■ **AIM**:
Lines before the one containing "m_void=mat('dark_interior',(46,45,45),(62,60,59),bump=.1)" are excluded; reproduce that line and all lines after it in the entries below, exactly.

■ **RECORD EXTRACTS**:
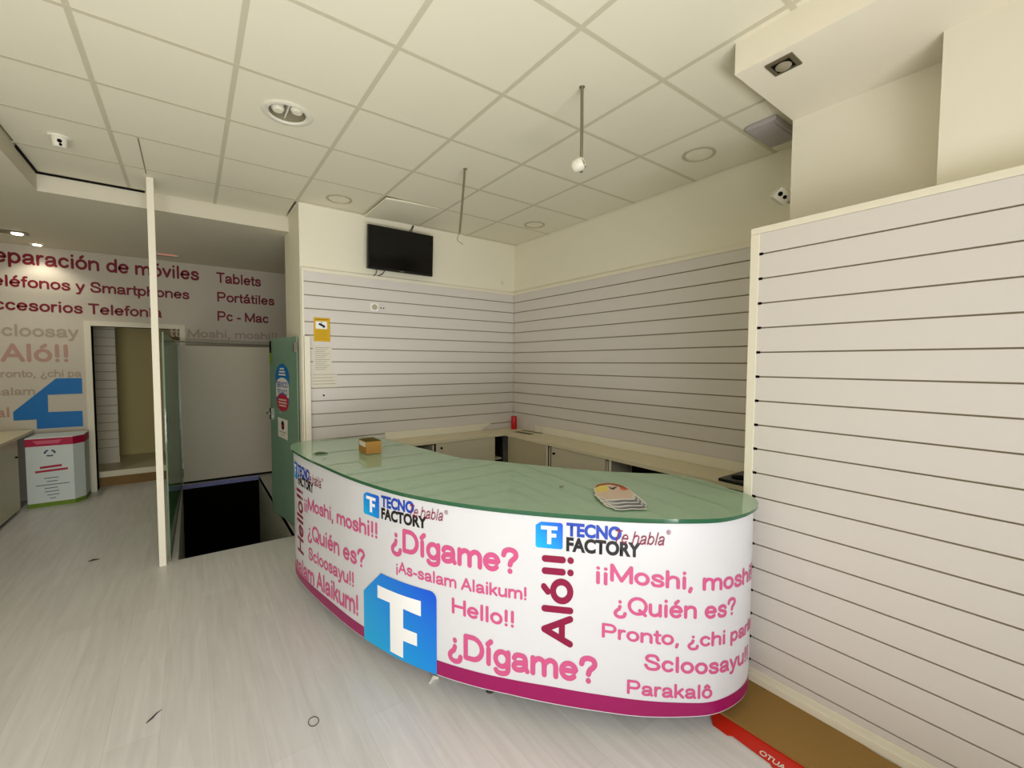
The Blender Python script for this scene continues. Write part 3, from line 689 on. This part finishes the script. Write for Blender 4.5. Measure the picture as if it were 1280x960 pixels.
# notices
n = thing('security_notice', (.2, YS, 2.0), 'yellow security camera notice on the slatted back wall panel', 'sign')
MB().box(.125, .272, YS-.004, YS-.0006, 1.90, 2.125, .0008).build('sign_plate', M['yellow'], n)
lbl(MB().box(.142, .245, YS-.0048, YS-.0042, 2.02, 2.09).build('sign_window', M['logow'], n), 'white field of the notice')
cm = MB().plate([(-.03, .012), (.02, -.014), (.03, .004), (-.018, .028)], (.195, YS-.0050, 2.048), (1, 0, 0), (0, 0, 1), (0, -1, 0), .0006).plate([(.0, .02), (.006, .02), (.006, .038), (.0, .038)], (.192, YS-.0050, 2.048), (1, 0, 0), (0, 0, 1), (0, -1, 0), .0006).plate([(.016, -.02), (.034, -.01), (.03, -.001), (.012, -.012)], (.195, YS-.0050, 2.048), (1, 0, 0), (0, 0, 1), (0, -1, 0), .0006)
lbl(cm.build('camera_pictogram', M['black'], n), 'black camera pictogram')
ln = MB()
for k in range(5): ln.box(.145, .25-.012*(k % 2), YS-.0044, YS-.0041, 2.0-.018*k-.003, 2.0-.018*k)
ln.box(.14, .257, YS-.0044, YS-.0041, 2.104, 2.114)
lbl(ln.build('text_rows', mat('ochre_ink', (178, 132, 14), .6, .2), n), 'small ochre rows of print')
n = thing('paper_notice', (.2, YS, 1.6), 'white printed sheets pinned under the yellow notice on the slatted panel', 'notice')
MB().box(.115, .285, YS-.0022, YS-.0008, 1.60, 1.865).build('sheet', M['paper'], n)
MB().box(.095, .33, YS-.0036, YS-.0024, 1.46, 1.60).build('sheet', M['paper'], n)
ln = MB()
for k in range(12): ln.box(.132, .262-.02*((k*7) % 3), YS-.0026, YS-.0023, 1.845-.019*k-.004, 1.845-.019*k)
for k in range(4): ln.box(.11, .315-.01*((k*5) % 3), YS-.0040, YS-.0037, 1.587-.03*k-.004, 1.587-.03*k)
lbl(ln.build('text_rows', M['ink'], n), 'grey rows of small print')
tag(MB().lathe([(.008, 0), (.008, .006), (.003, .02), (0, .02)], (.205, YS, 1.385), 12, (0, -1, 0)).build('peg', M['hole'], smooth=True), 'small dark peg on the slatted panel under the white sheets', 'peg')

# =================================================================== CEILING FITTINGS
t = thing('recessed_downlight', (-.32, .91, HC), 'large round recessed twin-lamp downlight in the ceiling, unlit', 'ceiling light')
cC = (-.32, .91, HC)
MB().lathe([(.098, -.0005), (.135, -.0005), (.137, -.006), (.128, -.011), (.108, -.010), (.098, -.002), (.098, -.0005)], cC, 48).build('rim', M['plast'], t, smooth=True)
MB().lathe([(.100, -.002), (.098, .05), (.08, .075), (0, .08)], cC, 40).build('reflector', mat('reflector_grey', (140, 134, 108), .3, .5), t, smooth=True)
for s_ in (-1, 1): MB().lathe([(0, .004), (.026, .006), (.036, .02), (.034, .06), (0, .07)], (cC[0]+s_*.048, cC[1]-.02*s_, HC), 24).build('lamp_bulb', M['opal'], t, smooth=True)
MB().box(cC[0]-.004, cC[0]+.004, cC[1]-.094, cC[1]+.094, HC+.012, HC+.07).build('divider_fin', M['plast'], t)
ring = [((2.10, -.27), 'flush round ceiling light ring nearest the security camera'), ((.30, 2.14), 'flush round ceiling light ring at the left above the back wall'), ((2.17, 1.64), 'flush round ceiling light ring in the far corner of the ceiling')]
first = None
for (x, y), lb in ring:
    if first is None:
        first = thing('flush_ring_light', (x, y, HC), lb, 'ceiling light', 'flush round ceiling lights')
        MB().lathe([(.088, -.0005), (.11, -.0005), (.111, -.005), (.104, -.008), (.093, -.007), (.088, -.0005)], (x, y, HC), 40).build('rim', M['rimg'], first, smooth=True)
        MB().lathe([(.0885, -.0015), (.06, -.003), (0, -.0035)], (x, y, HC), 32).build('diffuser', M['opal'], first, smooth=True)
    else:
        r = first.copy(); COL.objects.link(r); r.location = (x, y, HC); r['label'] = lb
        for ch in list(first.children):
            q = ch.copy(); COL.objects.link(q); q.parent = r
# hanging rods left by removed lamps
t = thing('hanging_rod', (.9, -.31, HC), 'grey metal rod hanging from the ceiling with a white socket at its end', 'rod')
MB().lathe([(0, -.004), (.014, -.004), (.016, -.0005), (0, -.0005)], (.9, -.31, HC), 16).build('ceiling_cap', M['rod'], t, smooth=True)
MB().tube([(.9, -.31, HC-.003), (.902, -.31, 2.95), (.900, -.31, 2.73)], .0085, 12).build('rod', M['rod'], t, smooth=True)
so = MB().lathe([(0, -.03), (.026, -.03), (.032, -.018), (.034, .016), (.026, .03), (0, .032)], (.866, -.325, 2.755), 20, (.3, -.8, .2)).build('lamp_socket', M['plast'], t, smooth=True)
hx = MB()
for (dx, dz) in ((-.010, -.012), (.010, -.022)): hx.lathe([(0, .0345), (.006, .0335), (.006, .030), (0, .030)], (.866+dx-.004, -.325, 2.755+dz), 10, (.3, -.8, .2))
hx.build('socket_holes', M['hole'], so)
MB().tube([(.898, -.313, 2.735), (.885, -.345, 2.73), (.868, -.362, 2.755), (.855, -.356, 2.772), (.846, -.348, 2.768)], .0025, 6).build('wire', M['rod'], t, smooth=True)
t = thing('hanging_rod', (.9, .92, HC), 'thin grey rod hanging from the ceiling right of the television with a bare wire hook', 'rod')
MB().lathe([(0, -.004), (.014, -.004), (.016, -.0005), (0, -.0005)], (.9, .92, HC), 16).build('ceiling_cap', M['rod'], t, smooth=True)
MB().tube([(.897, .92, HC-.003), (.875, .92, 2.93), (.850, .92, 2.69)], .0085, 12).build('rod', M['rod'], t, smooth=True)
MB().tube([(.850, .92, 2.69), (.838, .92, 2.665), (.826, .915, 2.64), (.832, .91, 2.62), (.85, .905, 2.61), (.868, .90, 2.60)], .0026, 6).build('wire', M['rod'], t, smooth=True)
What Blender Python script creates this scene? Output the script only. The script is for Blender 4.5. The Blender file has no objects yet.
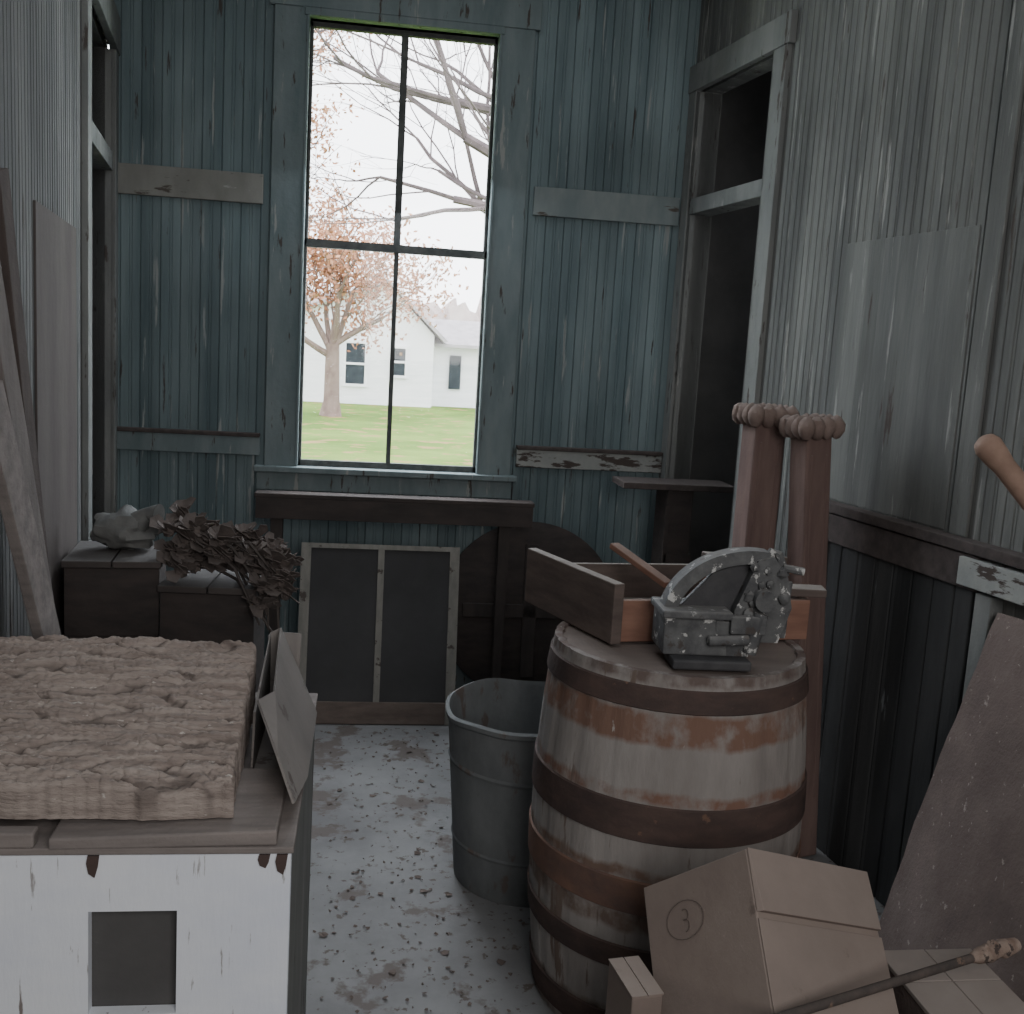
import bpy, math, random
from mathutils import Matrix, Vector, noise
random.seed(7)
V=Vector
def lin(c):
    r=[]
    for v in c:
        v/=255.0
        r.append(v/12.92 if v<=0.04045 else ((v+0.055)/1.055)**2.4)
    return (r[0],r[1],r[2],1)
# dusty() paints milky air haze into all indoor colours -> lower saturation, lifted darks
HAZE_SAT=.80; HAZE_LIFT=46; HAZE_GAIN=.79
def dusty(c):
    l=.3*c[0]+.59*c[1]+.11*c[2]
    return tuple(HAZE_LIFT+HAZE_GAIN*(l+(v-l)*HAZE_SAT) for v in c)
RAW=[False]
def L_(c): return lin(c if RAW[0] else dusty(c))
# ------------------------------------------------------------ materials
def mat(name,c1,c2,scale=(4,4,4),rough=0.9,bump=0.2,bscale=30,spots=None,dust=None,metal=0,detail=6,boards=None,contrast=(0.35,0.65),spots2=None,spec=0.12,bands=None,crack=None):
    m=bpy.data.materials.new(name); m.use_nodes=True
    nt=m.node_tree; N=nt.nodes; L=nt.links
    b=N['Principled BSDF']; b.inputs['Roughness'].default_value=rough; b.inputs['Metallic'].default_value=metal
    b.inputs['Specular IOR Level'].default_value=spec
    tc=N.new('ShaderNodeTexCoord')
    def noi(sc,det=6,off=(0,0,0)):
        mp=N.new('ShaderNodeMapping'); mp.inputs['Scale'].default_value=sc; mp.inputs['Location'].default_value=off
        L.new(tc.outputs['Object'],mp.inputs['Vector'])
        n=N.new('ShaderNodeTexNoise'); n.inputs['Scale'].default_value=1; n.inputs['Detail'].default_value=det; n.inputs['Roughness'].default_value=0.62
        L.new(mp.outputs[0],n.inputs['Vector']); return n.outputs['Fac']
    def rng(src,a,bb,lo=0.0,hi=1.0):
        r=N.new('ShaderNodeMapRange'); r.inputs[1].default_value=a; r.inputs[2].default_value=bb; r.inputs[3].default_value=lo; r.inputs[4].default_value=hi
        L.new(src,r.inputs[0]); return r.outputs[0]
    def mix(fac,a,bb):
        x=N.new('ShaderNodeMix'); x.data_type='RGBA'
        if isinstance(fac,(float,int)): x.inputs[0].default_value=fac
        else: L.new(fac,x.inputs[0])
        for s,i in ((a,6),(bb,7)):
            if isinstance(s,tuple): x.inputs[i].default_value=s
            else: L.new(s,x.inputs[i])
        return x.outputs[2]
    def mth(op,a,bb=None):
        x=N.new('ShaderNodeMath'); x.operation=op
        for s,i in ((a,0),(bb,1)):
            if s is None: continue
            if isinstance(s,(float,int)): x.inputs[i].default_value=s
            else: L.new(s,x.inputs[i])
        return x.outputs[0]
    col=mix(rng(noi(scale,detail),contrast[0],contrast[1]),L_(c1),L_(c2))
    sep=N.new('ShaderNodeSeparateXYZ'); L.new(tc.outputs['Object'],sep.inputs[0])
    if boards:
        ax,wd,amt=boards
        fl=mth('FLOOR',mth('DIVIDE',sep.outputs[ax],wd))
        wn=N.new('ShaderNodeTexWhiteNoise'); wn.noise_dimensions='1D'; L.new(fl,wn.inputs['W'])
        k=rng(wn.outputs['Value'],0,1,1-amt,1+amt)
        k=mth('MULTIPLY',k,rng(noi((1.1,1.1,.8),3,(4,4,4)),.35,.65,.80,1.18))
        hs=N.new('ShaderNodeHueSaturation'); L.new(k,hs.inputs['Value']); L.new(col,hs.inputs['Color']); col=hs.outputs[0]
    if bands:
        rag=mth('MULTIPLY',mth('SUBTRACT',noi((9,9,3),5,(3,1,2)),0.5),0.05)
        z=mth('ADD',sep.outputs[2],rag)
        for z0,z1,c in bands:
            f1=mth('MULTIPLY',mth('MULTIPLY',rng(z,z0-0.006,z0+0.006),rng(z,z1-0.006,z1+0.006,1,0)),rng(noi((14,14,10),8,(7,7,1)),.38,.54,.12,.92))
            col=mix(f1,col,L_(c))
    for sp in (spots,spots2):
        if sp:
            c,th,sc=sp[:3]
            if not isinstance(sc,tuple): sc=(sc,sc,sc)
            col=mix(rng(noi(sc,8,(5,2,9)),th,th+0.04),col,L_(c))
    if crack:
        at=N.new('ShaderNodeAttribute'); at.attribute_name='crack'
        col=mix(at.outputs['Fac'],col,L_(crack))
    if dust:
        c,amt=dust
        g=N.new('ShaderNodeNewGeometry'); s2=N.new('ShaderNodeSeparateXYZ'); L.new(g.outputs['Normal'],s2.inputs[0])
        f=mth('MULTIPLY',rng(s2.outputs[2],0.3,0.95,0,amt),rng(noi((7,7,7),5,(1,8,4)),0.25,0.6,0.55,1))
        col=mix(f,col,L_(c))
    L.new(col,b.inputs['Base Color'])
    if bump:
        bp=N.new('ShaderNodeBump'); bp.inputs['Strength'].default_value=bump; bp.inputs['Distance'].default_value=0.01
        sc=bscale if isinstance(bscale,tuple) else (bscale,)*3
        L.new(noi(sc,8),bp.inputs['Height']); L.new(bp.outputs[0],b.inputs['Normal'])
    return m
m_back=mat('paint_teal_beadboard',(68,92,98),(102,124,128),(7,7,0.7),bump=.4,bscale=(60,60,6),boards=(0,0.08,0.10),spots=((138,146,144),0.60,(26,26,1.6)),spots2=((50,44,40),0.625,(24,24,2.6)))
m_right=mat('paint_grey_beadboard',(68,70,68),(102,104,99),(6,6,0.6),bump=.4,bscale=(60,60,6),boards=(0,0.08,0.10),spots=((136,136,130),0.595,(22,22,1.6)),spots2=((56,46,40),0.62,(20,20,2.4)))
m_left=mat('paint_pale_beadboard',(66,68,68),(92,92,90),(6,6,0.7),bump=.4,bscale=(60,60,6),boards=(0,0.08,0.10),spots=((50,44,38),0.61,(14,14,2)))
m_trim=mat('paint_pale_trim',(96,112,114),(122,134,132),(8,8,3),bump=.25,spots=((64,54,46),0.60,(6,26,26)),spots2=((160,160,152),0.64,(6,20,20)))
m_trimb=mat('paint_beige_trim',(112,112,104),(132,132,124),(8,8,3),bump=.25,spots=((64,54,46),0.60,(6,26,26)),spots2=((150,150,144),0.64,(6,20,20)))
m_casing=mat('paint_casing',(76,98,102),(108,124,126),(8,8,2),bump=.25,spots=((52,44,38),0.61,(30,30,5)),spots2=((140,144,138),0.62,(26,26,3)))
m_casing_g=mat('paint_casing_grey',(90,94,92),(118,120,116),(8,8,2),bump=.25,spots=((56,48,42),0.61,(26,26,5)),spots2=((140,140,134),.65,(22,22,3)))
m_peel=mat('paint_peeling',(128,134,130),(150,152,146),(10,10,10),bump=.4,spots=((52,40,34),0.53,(8,14,30)))
m_endtrim=mat('paint_pale_blue_trim',(140,150,154),(160,166,168),(8,8,2),bump=.25,spots=((70,62,54),0.70,(26,26,8)))
m_sash=mat('window_sash_wood',(46,50,50),(76,78,74),(20,20,20),bump=.3)
m_wain=mat('wainscot_dark',(24,25,26),(42,42,42),(5,5,1.2),bump=.35,bscale=(50,50,8),boards=(0,0.09,0.22),spots=((90,96,98),0.64,(14,14,2)))
m_raild=mat('rail_dark_wood',(40,30,28),(62,50,46),(30,6,30),bump=.3,dust=((100,88,84),.4))
m_floor=mat('floor_grey_paint',(92,91,92),(120,120,120),(2.6,2.6,2.6),rough=.75,bump=.15,bscale=14,spots=((80,68,62),0.55,(4,4,4)),spots2=((72,60,52),0.59,(24,24,24)),spec=.25)
m_ceil=mat('ceiling_paint',(80,84,86),(100,104,104),bump=.1)
m_ply=mat('plywood_panel',(56,46,43),(72,62,58),(6,6,1.5),bump=.15)
m_dark=mat('dark_stained_wood',(28,22,20),(48,36,32),(6,6,20),bump=.25)
m_darkv=mat('dark_leg_wood',(28,22,20),(46,36,32),(20,20,4),bump=.25)
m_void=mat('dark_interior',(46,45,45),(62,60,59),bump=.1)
m_crate=mat('dark_crate_wood',(36,29,27),(56,46,42),(4,4,24),bump=.3,dust=((96,94,92),.7))
m_screen=mat('window_screen_mesh',(34,34,35),(46,46,48),(3,3,3),bump=.1,bscale=200)
m_frame=mat('screen_frame_wood',(104,102,94),(130,126,116),(30,30,6),bump=.2,spots=((62,50,44),0.60,(18,18,18)))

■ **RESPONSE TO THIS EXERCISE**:
m_void=mat('dark_interior',(46,45,45),(62,60,59),bump=.1)
m_crate=mat('dark_crate_wood',(36,29,27),(56,46,42),(4,4,24),bump=.3,dust=((96,94,92),.7))
m_screen=mat('window_screen_mesh',(34,34,35),(46,46,48),(3,3,3),bump=.1,bscale=200)
m_frame=mat('screen_frame_wood',(104,102,94),(130,126,116),(30,30,6),bump=.2,spots=((62,50,44),0.60,(18,18,18)))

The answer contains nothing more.